Provided material -
::::::::::

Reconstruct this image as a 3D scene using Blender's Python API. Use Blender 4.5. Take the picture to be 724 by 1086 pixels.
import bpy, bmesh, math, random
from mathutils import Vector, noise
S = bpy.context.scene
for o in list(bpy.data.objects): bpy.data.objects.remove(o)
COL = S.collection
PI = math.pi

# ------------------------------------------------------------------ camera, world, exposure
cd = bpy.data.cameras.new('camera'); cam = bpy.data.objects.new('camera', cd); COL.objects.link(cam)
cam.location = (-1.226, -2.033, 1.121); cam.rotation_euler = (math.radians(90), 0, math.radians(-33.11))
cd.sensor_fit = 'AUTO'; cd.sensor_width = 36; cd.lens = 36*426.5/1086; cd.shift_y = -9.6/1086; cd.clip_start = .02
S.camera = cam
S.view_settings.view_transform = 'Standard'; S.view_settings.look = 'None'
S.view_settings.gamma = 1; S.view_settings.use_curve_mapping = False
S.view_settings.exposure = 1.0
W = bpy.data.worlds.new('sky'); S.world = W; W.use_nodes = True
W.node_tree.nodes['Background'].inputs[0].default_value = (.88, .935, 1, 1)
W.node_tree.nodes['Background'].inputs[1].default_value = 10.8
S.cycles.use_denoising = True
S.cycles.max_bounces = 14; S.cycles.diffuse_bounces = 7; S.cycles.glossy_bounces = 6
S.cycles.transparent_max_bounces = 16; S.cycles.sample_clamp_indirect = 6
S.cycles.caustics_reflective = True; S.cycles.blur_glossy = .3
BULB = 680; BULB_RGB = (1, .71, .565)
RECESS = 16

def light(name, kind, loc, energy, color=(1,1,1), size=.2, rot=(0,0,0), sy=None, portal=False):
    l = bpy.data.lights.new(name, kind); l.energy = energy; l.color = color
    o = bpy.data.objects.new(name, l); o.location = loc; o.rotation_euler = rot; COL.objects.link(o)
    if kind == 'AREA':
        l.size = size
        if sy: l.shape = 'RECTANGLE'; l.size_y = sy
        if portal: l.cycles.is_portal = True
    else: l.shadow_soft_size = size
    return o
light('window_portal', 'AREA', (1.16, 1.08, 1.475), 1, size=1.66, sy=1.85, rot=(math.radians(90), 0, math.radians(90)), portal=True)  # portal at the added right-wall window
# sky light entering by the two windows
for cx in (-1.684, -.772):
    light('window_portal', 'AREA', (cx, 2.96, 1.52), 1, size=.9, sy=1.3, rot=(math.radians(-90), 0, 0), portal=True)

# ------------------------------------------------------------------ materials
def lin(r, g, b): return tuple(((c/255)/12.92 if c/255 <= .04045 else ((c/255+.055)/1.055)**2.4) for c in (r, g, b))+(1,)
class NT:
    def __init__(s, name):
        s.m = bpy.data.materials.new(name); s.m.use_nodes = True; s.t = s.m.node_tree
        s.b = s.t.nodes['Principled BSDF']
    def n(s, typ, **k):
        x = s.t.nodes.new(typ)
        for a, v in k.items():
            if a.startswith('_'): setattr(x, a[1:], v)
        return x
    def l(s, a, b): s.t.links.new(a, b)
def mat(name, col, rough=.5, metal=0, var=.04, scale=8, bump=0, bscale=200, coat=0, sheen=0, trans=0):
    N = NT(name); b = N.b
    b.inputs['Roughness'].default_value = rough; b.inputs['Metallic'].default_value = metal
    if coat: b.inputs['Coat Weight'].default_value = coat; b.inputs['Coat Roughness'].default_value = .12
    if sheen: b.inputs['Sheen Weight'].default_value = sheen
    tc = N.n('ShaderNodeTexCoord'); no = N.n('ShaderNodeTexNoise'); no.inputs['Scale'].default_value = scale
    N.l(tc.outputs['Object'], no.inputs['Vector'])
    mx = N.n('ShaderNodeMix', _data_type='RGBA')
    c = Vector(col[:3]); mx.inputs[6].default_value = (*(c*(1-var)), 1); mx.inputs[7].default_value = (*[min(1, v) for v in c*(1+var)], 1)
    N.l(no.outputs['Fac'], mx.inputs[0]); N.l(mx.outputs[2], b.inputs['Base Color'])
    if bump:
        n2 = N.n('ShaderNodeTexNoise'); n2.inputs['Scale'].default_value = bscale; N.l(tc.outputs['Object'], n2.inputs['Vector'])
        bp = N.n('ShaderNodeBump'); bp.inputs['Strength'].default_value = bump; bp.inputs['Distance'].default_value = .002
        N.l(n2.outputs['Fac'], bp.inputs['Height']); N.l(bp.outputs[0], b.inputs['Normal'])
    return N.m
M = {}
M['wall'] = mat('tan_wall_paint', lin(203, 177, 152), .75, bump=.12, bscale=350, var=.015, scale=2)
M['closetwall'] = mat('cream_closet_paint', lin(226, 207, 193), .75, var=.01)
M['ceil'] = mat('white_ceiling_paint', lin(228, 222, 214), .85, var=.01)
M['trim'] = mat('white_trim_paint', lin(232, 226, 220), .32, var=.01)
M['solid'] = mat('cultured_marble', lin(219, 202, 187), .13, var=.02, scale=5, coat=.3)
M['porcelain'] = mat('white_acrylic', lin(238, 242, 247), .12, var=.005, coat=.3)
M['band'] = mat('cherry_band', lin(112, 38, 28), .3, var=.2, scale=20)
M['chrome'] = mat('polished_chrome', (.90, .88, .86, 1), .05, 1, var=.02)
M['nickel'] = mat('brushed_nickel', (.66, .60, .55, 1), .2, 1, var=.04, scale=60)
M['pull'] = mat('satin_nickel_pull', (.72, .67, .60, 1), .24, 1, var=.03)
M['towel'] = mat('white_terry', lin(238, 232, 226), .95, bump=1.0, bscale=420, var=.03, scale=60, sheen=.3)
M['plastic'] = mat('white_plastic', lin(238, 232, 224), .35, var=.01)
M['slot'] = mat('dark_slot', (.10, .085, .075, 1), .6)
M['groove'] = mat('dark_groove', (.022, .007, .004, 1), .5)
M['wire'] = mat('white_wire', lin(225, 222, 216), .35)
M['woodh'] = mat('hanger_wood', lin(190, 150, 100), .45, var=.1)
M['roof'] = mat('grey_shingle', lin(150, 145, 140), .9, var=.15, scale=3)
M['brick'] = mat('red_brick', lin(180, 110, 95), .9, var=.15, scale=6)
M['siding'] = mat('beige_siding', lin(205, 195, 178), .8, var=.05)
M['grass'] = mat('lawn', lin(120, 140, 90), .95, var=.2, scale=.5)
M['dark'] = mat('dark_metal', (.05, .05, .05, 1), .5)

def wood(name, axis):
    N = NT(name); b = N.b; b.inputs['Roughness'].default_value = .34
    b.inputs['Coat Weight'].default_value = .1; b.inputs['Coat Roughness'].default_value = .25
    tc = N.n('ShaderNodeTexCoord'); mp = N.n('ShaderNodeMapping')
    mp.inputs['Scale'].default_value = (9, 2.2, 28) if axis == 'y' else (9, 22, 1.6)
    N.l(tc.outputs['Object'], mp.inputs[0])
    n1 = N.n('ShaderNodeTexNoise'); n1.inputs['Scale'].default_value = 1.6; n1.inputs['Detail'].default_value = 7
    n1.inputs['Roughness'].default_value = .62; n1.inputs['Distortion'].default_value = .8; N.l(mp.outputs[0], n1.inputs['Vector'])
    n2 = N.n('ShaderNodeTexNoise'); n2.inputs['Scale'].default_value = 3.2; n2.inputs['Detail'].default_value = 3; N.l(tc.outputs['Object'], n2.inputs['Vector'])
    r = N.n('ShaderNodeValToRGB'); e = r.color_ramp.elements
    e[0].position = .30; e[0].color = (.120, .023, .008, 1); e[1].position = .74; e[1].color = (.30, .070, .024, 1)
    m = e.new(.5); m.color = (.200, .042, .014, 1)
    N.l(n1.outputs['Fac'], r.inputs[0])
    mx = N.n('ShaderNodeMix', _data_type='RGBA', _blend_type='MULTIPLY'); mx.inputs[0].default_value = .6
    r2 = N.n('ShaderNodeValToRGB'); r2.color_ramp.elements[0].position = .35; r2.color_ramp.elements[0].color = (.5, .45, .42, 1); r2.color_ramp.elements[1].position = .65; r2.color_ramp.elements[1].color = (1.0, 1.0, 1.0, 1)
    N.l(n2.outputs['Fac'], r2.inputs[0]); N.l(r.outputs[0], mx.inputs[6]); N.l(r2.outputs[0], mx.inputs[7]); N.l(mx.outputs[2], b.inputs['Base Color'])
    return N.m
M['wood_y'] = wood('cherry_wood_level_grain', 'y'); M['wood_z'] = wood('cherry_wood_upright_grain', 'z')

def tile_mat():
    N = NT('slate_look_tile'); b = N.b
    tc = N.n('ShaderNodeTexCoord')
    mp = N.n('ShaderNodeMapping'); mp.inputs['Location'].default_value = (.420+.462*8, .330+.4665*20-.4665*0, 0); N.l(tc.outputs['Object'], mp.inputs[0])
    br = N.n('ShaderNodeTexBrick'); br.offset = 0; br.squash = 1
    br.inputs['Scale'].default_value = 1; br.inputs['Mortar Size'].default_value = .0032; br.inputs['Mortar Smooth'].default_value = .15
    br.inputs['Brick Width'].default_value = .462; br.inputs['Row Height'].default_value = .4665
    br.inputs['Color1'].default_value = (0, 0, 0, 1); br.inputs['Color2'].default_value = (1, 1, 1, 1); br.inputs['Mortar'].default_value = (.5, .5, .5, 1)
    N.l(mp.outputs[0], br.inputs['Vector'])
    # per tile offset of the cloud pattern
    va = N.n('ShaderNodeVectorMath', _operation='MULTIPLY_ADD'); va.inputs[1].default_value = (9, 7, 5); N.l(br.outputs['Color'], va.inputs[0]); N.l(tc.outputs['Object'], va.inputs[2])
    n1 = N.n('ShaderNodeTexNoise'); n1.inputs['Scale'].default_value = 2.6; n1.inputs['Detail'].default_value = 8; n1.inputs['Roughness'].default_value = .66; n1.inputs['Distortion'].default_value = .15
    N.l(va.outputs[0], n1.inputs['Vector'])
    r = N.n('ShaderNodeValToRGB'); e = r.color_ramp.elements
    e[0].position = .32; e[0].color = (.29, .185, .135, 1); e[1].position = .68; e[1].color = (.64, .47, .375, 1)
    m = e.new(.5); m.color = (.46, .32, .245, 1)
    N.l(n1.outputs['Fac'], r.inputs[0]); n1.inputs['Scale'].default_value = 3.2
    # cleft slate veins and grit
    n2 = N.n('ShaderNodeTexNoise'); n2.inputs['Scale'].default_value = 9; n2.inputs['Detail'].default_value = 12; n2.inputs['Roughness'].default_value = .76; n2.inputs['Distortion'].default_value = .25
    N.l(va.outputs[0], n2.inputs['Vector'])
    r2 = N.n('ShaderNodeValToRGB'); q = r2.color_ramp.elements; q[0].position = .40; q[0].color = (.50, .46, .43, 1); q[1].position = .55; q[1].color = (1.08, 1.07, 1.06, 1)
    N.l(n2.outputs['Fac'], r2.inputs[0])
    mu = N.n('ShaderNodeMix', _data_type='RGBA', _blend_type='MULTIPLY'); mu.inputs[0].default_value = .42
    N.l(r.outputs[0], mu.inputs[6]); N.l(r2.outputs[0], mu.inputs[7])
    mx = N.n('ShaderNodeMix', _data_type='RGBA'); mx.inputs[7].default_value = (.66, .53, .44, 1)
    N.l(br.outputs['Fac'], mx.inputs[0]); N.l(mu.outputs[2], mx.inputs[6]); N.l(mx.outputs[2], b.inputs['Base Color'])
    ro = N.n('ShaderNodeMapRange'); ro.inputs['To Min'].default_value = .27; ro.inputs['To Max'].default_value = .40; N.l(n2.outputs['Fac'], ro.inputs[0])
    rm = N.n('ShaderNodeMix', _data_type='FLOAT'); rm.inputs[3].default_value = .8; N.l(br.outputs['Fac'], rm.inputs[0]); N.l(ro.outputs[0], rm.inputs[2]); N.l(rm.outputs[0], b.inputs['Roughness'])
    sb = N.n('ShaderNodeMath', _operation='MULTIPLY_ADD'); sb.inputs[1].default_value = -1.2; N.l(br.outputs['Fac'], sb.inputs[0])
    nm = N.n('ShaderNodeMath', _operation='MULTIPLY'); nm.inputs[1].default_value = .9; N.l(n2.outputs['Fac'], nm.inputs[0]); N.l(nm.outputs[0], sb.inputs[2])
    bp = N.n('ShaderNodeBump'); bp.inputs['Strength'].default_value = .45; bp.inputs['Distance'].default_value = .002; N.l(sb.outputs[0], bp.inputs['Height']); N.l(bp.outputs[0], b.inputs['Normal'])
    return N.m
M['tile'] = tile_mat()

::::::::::

Exercise aim - Include the first line, the line containing "PI = math.pi", and every line between them, copied exactly from the material above; output no other line.

Task output -
Reconstruct this image as a 3D scene using Blender's Python API. Use Blender 4.5. Take the picture to be 724 by 1086 pixels.
import bpy, bmesh, math, random
from mathutils import Vector, noise
S = bpy.context.scene
for o in list(bpy.data.objects): bpy.data.objects.remove(o)
COL = S.collection
PI = math.pi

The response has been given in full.